------ SUPPLIED DATA ------

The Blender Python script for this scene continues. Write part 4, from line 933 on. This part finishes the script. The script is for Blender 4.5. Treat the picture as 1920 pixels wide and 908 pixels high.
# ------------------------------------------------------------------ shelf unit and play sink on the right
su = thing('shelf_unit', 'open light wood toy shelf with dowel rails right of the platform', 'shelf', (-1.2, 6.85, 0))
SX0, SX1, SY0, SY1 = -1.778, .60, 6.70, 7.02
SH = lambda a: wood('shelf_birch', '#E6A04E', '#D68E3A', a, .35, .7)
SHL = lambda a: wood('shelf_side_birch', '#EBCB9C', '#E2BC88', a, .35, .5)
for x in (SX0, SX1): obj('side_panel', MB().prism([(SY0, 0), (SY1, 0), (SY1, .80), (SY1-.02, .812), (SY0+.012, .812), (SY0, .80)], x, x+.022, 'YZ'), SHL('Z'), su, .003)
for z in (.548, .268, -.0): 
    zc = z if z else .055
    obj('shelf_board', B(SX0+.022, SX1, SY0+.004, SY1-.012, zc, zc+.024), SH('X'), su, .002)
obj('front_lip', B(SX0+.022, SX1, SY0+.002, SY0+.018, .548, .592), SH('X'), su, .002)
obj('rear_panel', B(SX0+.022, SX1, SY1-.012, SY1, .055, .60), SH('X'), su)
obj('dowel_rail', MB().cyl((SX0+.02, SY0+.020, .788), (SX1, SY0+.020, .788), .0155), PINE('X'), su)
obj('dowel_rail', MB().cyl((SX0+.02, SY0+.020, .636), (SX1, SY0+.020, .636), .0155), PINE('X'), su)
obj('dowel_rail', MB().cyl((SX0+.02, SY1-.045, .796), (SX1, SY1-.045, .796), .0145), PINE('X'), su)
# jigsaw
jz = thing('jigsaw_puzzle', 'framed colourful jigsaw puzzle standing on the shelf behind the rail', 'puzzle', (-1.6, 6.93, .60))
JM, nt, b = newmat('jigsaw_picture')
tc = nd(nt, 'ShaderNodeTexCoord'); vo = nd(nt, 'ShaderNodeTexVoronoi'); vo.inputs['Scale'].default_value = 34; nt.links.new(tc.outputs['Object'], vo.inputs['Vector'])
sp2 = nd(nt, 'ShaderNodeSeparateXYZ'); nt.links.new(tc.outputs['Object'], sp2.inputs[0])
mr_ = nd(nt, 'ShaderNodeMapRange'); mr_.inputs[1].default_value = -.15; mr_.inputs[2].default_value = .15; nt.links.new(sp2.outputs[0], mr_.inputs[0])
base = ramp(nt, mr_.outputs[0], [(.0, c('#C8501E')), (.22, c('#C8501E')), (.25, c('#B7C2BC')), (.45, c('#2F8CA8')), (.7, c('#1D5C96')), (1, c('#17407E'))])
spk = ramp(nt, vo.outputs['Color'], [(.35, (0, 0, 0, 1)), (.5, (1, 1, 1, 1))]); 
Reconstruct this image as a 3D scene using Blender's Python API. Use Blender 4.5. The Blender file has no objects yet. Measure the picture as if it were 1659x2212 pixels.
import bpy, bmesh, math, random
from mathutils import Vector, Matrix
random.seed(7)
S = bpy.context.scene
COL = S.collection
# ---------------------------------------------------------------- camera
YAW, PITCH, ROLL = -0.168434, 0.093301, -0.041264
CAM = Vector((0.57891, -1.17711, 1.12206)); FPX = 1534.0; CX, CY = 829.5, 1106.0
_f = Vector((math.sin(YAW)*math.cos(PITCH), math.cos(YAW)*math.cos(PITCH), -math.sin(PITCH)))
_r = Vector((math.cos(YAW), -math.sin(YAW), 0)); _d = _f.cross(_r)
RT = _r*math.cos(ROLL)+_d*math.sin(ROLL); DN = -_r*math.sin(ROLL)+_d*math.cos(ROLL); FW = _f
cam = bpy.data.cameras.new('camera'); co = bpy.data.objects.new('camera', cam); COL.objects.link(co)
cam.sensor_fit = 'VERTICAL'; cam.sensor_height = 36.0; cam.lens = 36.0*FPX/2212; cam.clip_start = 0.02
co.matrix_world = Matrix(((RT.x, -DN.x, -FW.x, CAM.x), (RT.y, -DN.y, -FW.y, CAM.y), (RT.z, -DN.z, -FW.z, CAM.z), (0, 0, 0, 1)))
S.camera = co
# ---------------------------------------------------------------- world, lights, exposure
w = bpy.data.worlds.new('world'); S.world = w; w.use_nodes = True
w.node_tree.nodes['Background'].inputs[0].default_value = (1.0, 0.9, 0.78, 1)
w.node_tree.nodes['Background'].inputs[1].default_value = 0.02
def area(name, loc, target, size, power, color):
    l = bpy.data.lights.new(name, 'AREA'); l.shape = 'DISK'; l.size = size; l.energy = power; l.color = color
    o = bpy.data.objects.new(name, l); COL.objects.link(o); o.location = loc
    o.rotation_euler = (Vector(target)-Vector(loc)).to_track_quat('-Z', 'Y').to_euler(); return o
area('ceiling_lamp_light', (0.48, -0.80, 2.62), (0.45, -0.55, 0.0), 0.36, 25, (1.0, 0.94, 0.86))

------

THE EXERCISE -
Output each record exactly, leaving nothing out.

RESPONSE -
The Blender Python script for this scene continues. Write part 4, from line 933 on. This part finishes the script. The script is for Blender 4.5. Treat the picture as 1920 pixels wide and 908 pixels high.
# ------------------------------------------------------------------ shelf unit and play sink on the right
su = thing('shelf_unit', 'open light wood toy shelf with dowel rails right of the platform', 'shelf', (-1.2, 6.85, 0))
SX0, SX1, SY0, SY1 = -1.778, .60, 6.70, 7.02
SH = lambda a: wood('shelf_birch', '#E6A04E', '#D68E3A', a, .35, .7)
SHL = lambda a: wood('shelf_side_birch', '#EBCB9C', '#E2BC88', a, .35, .5)
for x in (SX0, SX1): obj('side_panel', MB().prism([(SY0, 0), (SY1, 0), (SY1, .80), (SY1-.02, .812), (SY0+.012, .812), (SY0, .80)], x, x+.022, 'YZ'), SHL('Z'), su, .003)
for z in (.548, .268, -.0): 
    zc = z if z else .055
    obj('shelf_board', B(SX0+.022, SX1, SY0+.004, SY1-.012, zc, zc+.024), SH('X'), su, .002)
obj('front_lip', B(SX0+.022, SX1, SY0+.002, SY0+.018, .548, .592), SH('X'), su, .002)
obj('rear_panel', B(SX0+.022, SX1, SY1-.012, SY1, .055, .60), SH('X'), su)
obj('dowel_rail', MB().cyl((SX0+.02, SY0+.020, .788), (SX1, SY0+.020, .788), .0155), PINE('X'), su)
obj('dowel_rail', MB().cyl((SX0+.02, SY0+.020, .636), (SX1, SY0+.020, .636), .0155), PINE('X'), su)
obj('dowel_rail', MB().cyl((SX0+.02, SY1-.045, .796), (SX1, SY1-.045, .796), .0145), PINE('X'), su)
# jigsaw
jz = thing('jigsaw_puzzle', 'framed colourful jigsaw puzzle standing on the shelf behind the rail', 'puzzle', (-1.6, 6.93, .60))
JM, nt, b = newmat('jigsaw_picture')
tc = nd(nt, 'ShaderNodeTexCoord'); vo = nd(nt, 'ShaderNodeTexVoronoi'); vo.inputs['Scale'].default_value = 34; nt.links.new(tc.outputs['Object'], vo.inputs['Vector'])
sp2 = nd(nt, 'ShaderNodeSeparateXYZ'); nt.links.new(tc.outputs['Object'], sp2.inputs[0])
mr_ = nd(nt, 'ShaderNodeMapRange'); mr_.inputs[1].default_value = -.15; mr_.inputs[2].default_value = .15; nt.links.new(sp2.outputs[0], mr_.inputs[0])
base = ramp(nt, mr_.outputs[0], [(.0, c('#C8501E')), (.22, c('#C8501E')), (.25, c('#B7C2BC')), (.45, c('#2F8CA8')), (.7, c('#1D5C96')), (1, c('#17407E'))])
spk = ramp(nt, vo.outputs['Color'], [(.35, (0, 0, 0, 1)), (.5, (1, 1, 1, 1))]); 
Reconstruct this image as a 3D scene using Blender's Python API. Use Blender 4.5. The Blender file has no objects yet. Measure the picture as if it were 1659x2212 pixels.
import bpy, bmesh, math, random
from mathutils import Vector, Matrix
random.seed(7)
S = bpy.context.scene
COL = S.collection
# ---------------------------------------------------------------- camera
YAW, PITCH, ROLL = -0.168434, 0.093301, -0.041264
CAM = Vector((0.57891, -1.17711, 1.12206)); FPX = 1534.0; CX, CY = 829.5, 1106.0
_f = Vector((math.sin(YAW)*math.cos(PITCH), math.cos(YAW)*math.cos(PITCH), -math.sin(PITCH)))
_r = Vector((math.cos(YAW), -math.sin(YAW), 0)); _d = _f.cross(_r)
RT = _r*math.cos(ROLL)+_d*math.sin(ROLL); DN = -_r*math.sin(ROLL)+_d*math.cos(ROLL); FW = _f
cam = bpy.data.cameras.new('camera'); co = bpy.data.objects.new('camera', cam); COL.objects.link(co)
cam.sensor_fit = 'VERTICAL'; cam.sensor_height = 36.0; cam.lens = 36.0*FPX/2212; cam.clip_start = 0.02
co.matrix_world = Matrix(((RT.x, -DN.x, -FW.x, CAM.x), (RT.y, -DN.y, -FW.y, CAM.y), (RT.z, -DN.z, -FW.z, CAM.z), (0, 0, 0, 1)))
S.camera = co
# ---------------------------------------------------------------- world, lights, exposure
w = bpy.data.worlds.new('world'); S.world = w; w.use_nodes = True
w.node_tree.nodes['Background'].inputs[0].default_value = (1.0, 0.9, 0.78, 1)
w.node_tree.nodes['Background'].inputs[1].default_value = 0.02
def area(name, loc, target, size, power, color):
    l = bpy.data.lights.new(name, 'AREA'); l.shape = 'DISK'; l.size = size; l.energy = power; l.color = color
    o = bpy.data.objects.new(name, l); COL.objects.link(o); o.location = loc
    o.rotation_euler = (Vector(target)-Vector(loc)).to_track_quat('-Z', 'Y').to_euler(); return o
area('ceiling_lamp_light', (0.48, -0.80, 2.62), (0.45, -0.55, 0.0), 0.36, 25, (1.0, 0.94, 0.86))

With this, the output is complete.